Chinese troops engaged in ‘provocative action’ again: MEA

Rajnath Singh holds a meeting to review the ground situation.

Updated - September 01, 2020 09:25 pm IST

Published - September 01, 2020 01:55 pm IST - NEW DELHI:

File photo of a banner erected by the Indian army near Pangong Tso lake near the India-China border in Ladakh.

File photo of a banner erected by the Indian army near Pangong Tso lake near the India-China border in Ladakh.

Chinese troops engaged in “provocative action” along the disputed boundary in Ladakh once again on August 31 even as Commanders of the two sides were in discussion to de-escalate the situation, the Ministry of External Affairs (MEA) said on Tuesday.

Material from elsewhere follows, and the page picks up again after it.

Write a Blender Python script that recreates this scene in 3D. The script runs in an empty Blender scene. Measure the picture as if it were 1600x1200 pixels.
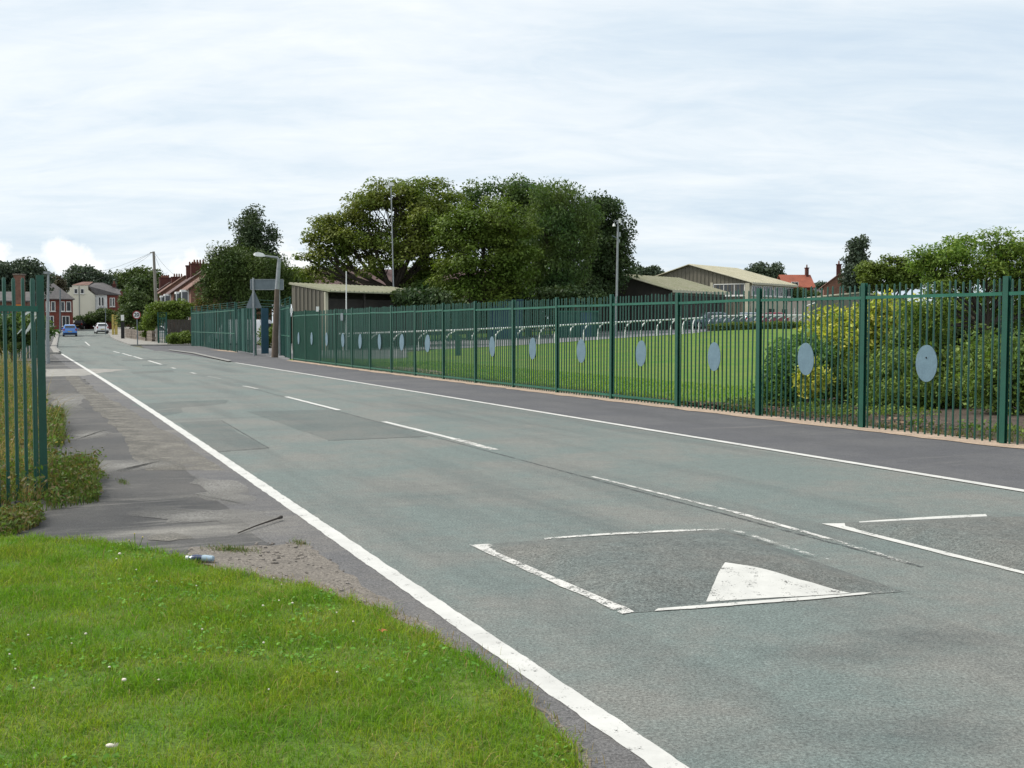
import bpy, bmesh, math, random
import numpy as np
from mathutils import Vector, Matrix, noise as mnoise

# ------------------------------------------------------------------ camera, sky, sun, exposure
scene = bpy.context.scene
COL = scene.collection
F, HC, HOR = 1820.0, 1.70, 508.5            # focal length in photo pixels, eye height, horizon row
PITCH = math.atan((600.0 - HOR) / F)
CP, SP = math.cos(PITCH), math.sin(PITCH)
cam_d = bpy.data.cameras.new('camera')
cam = bpy.data.objects.new('camera', cam_d)
COL.objects.link(cam)
cam_d.sensor_width = 36.0
cam_d.lens = 36.0 * F / 1600.0
cam_d.clip_start, cam_d.clip_end = 0.05, 6000.0
cam.location = (0, 0, HC)
cam.rotation_euler = (math.pi / 2 - PITCH, 0, 0)
scene.camera = cam
scene.view_settings.view_transform = 'Standard'
scene.view_settings.look = 'None'
scene.view_settings.gamma = 1.0
scene.view_settings.use_curve_mapping = False
scene.view_settings.exposure = 0.55

SUN_EL, SUN_DIR = math.radians(48), (-0.95, 0.22)      # from the left, a little ahead
sun_d = bpy.data.lights.new('sun', 'SUN')
sun_d.energy = 2.7
sun_d.angle = math.radians(9)
sun_d.color = (1.0, 0.955, 0.88)
sun = bpy.data.objects.new('sun', sun_d)
COL.objects.link(sun)
_l = math.hypot(*SUN_DIR)
sdir = Vector((SUN_DIR[0] / _l * math.cos(SUN_EL), SUN_DIR[1] / _l * math.cos(SUN_EL), math.sin(SUN_EL)))
sun.rotation_euler = (-sdir).to_track_quat('-Z', 'Y').to_euler()

world = bpy.data.worlds.new('World')
scene.world = world
world.use_nodes = True
wt = world.node_tree
wn, wl = wt.nodes, wt.links
for n in list(wn):
    wn.remove(n)


def N(nodes, kind, **kw):
    n = nodes.new(kind)
    for k, v in kw.items():
        if k.startswith('i_'):
            n.inputs[k[2:].replace('_', ' ')].default_value = v
        else:
            setattr(n, k, v)
    return n


def math_node(nodes, links, op, a, b=None, c=None, clamp=False):
    n = nodes.new('ShaderNodeMath')
    n.operation = op
    n.use_clamp = clamp
    for i, v in enumerate((a, b, c)):
        if v is None:
            continue
        if isinstance(v, (int, float)):
            n.inputs[i].default_value = v
        else:
            links.new(v, n.inputs[i])
    return n.outputs[0]


def ramp_node(nodes, links, fac, stops):
    n = nodes.new('ShaderNodeValToRGB')
    cr = n.color_ramp
    while len(cr.elements) < len(stops):
        cr.elements.new(0.5)
    for e, (p, c) in zip(cr.elements, stops):
        e.position = p
        e.color = (c, c, c, 1) if isinstance(c, (int, float)) else (*c, 1)
    links.new(fac, n.inputs[0])
    return n.outputs[0]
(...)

As Brigadier-level talks continued for the second day in Chushul on Tuesday, Defence Minister Rajnath Singh held a high-level meeting to review the ground situation.

Also read: China questions India’s account of LAC tensions

“We have taken up the matter of recent provocative and aggressive actions with the Chinese side through both diplomatic and military channels and have urged them to discipline and control their front line troops from undertaking such provocative actions,” MEA spokesperson Anurag Srivastava said in response to a query. Due to the timely defensive action, the Indian side was able to prevent these attempts to unilaterally alter the status quo , he stated.

A defence source said that on August 31, PLA troops came closer to the posts dominated by the Indian Army two days back but “they were dissuaded.”

Mr. Srivastava said the Foreign Ministers and Special Representatives had agreed that the situation should be handled in a responsible manner and either side should not take any provocative action or escalate matters. The Chinese side violated this understanding and engaged in “provocative military manoeuvres” in the late night of August 29 and 30 in an attempt to change the status quo  in the South Bank area of Pangong Lake. The Indian Army took “appropriate defensive measures” along the LAC in order “to safeguard our interests and defend the territorial integrity.”

Also read:  Status quo at Pangong Tso has been changed, says Colonel Dinny (retd.)

The actions and behaviour of the Chinese side since earlier this year along the Line of Actual Control (LAC) had been in clear violation of the bilateral agreements and protocols concluded between the two countries to ensure peace and tranquillity on the border, the spokesperson noted.

Mr. Singh held a meeting with National Security Advisor (NSA) Ajit Doval, Chief of the Defence Staff (CDS) Gen. Bipin Rawat and the three Service Chiefs to discuss the developing situation on the ground in Ladakh, a second defence source said.

At Chushul, the Brigadier level talks began around 9:30 a.m. and went on till about 6 p.m., the first source said. “The talks are a confidence-building measure to ensure the situation on ground doesn’t escalate,” the source stated on the outcome of the talks.

Also read |  China controls 1,000 sq. km of area in Ladakh

Troops on two peaks

A third defence source said the Army deployed troops on two peaks in the Chushul sector near the Spanggur gap on the Indian side of the LAC but also claimed by China to pre-empt a PLA action to occupy them. At Monday’s talks, China demanded that India withdraw from the peaks, it has been learnt.

An official said this was an attempt by China to change the alignment of the LAC in the South Bank of Pangong after making ingress up to Finger 4 on the North Bank since the stand-off began in May first week. Unlike the North Bank, where the Army only undertakes patrols, in the South Bank, it has a firm presence and has significantly strengthened its defences in the area in the last few years, including deployment of tanks.

Also read:  LAC standoff | Completing disengagement will require reciprocal actions, says India

There was no change in the ground situation on the North Bank and other stand-off areas, the first source said. Chinese troops continued to occupy the ridge lines of Finger 4, and in the last two months, have undertaken a further build-up, which showed they were preparing to stay for the winter, the source added.

The two sides have held five round of Corps Commander talks so far since May in addition to military talks at other levels but the talks have hit a stalemate after some initial disengagement. It was during the first phase of disengagement the clashes occurred at the Galwan valley, resulting in the deaths of 20 Indian personnel and an unknown number of Chinese personnel.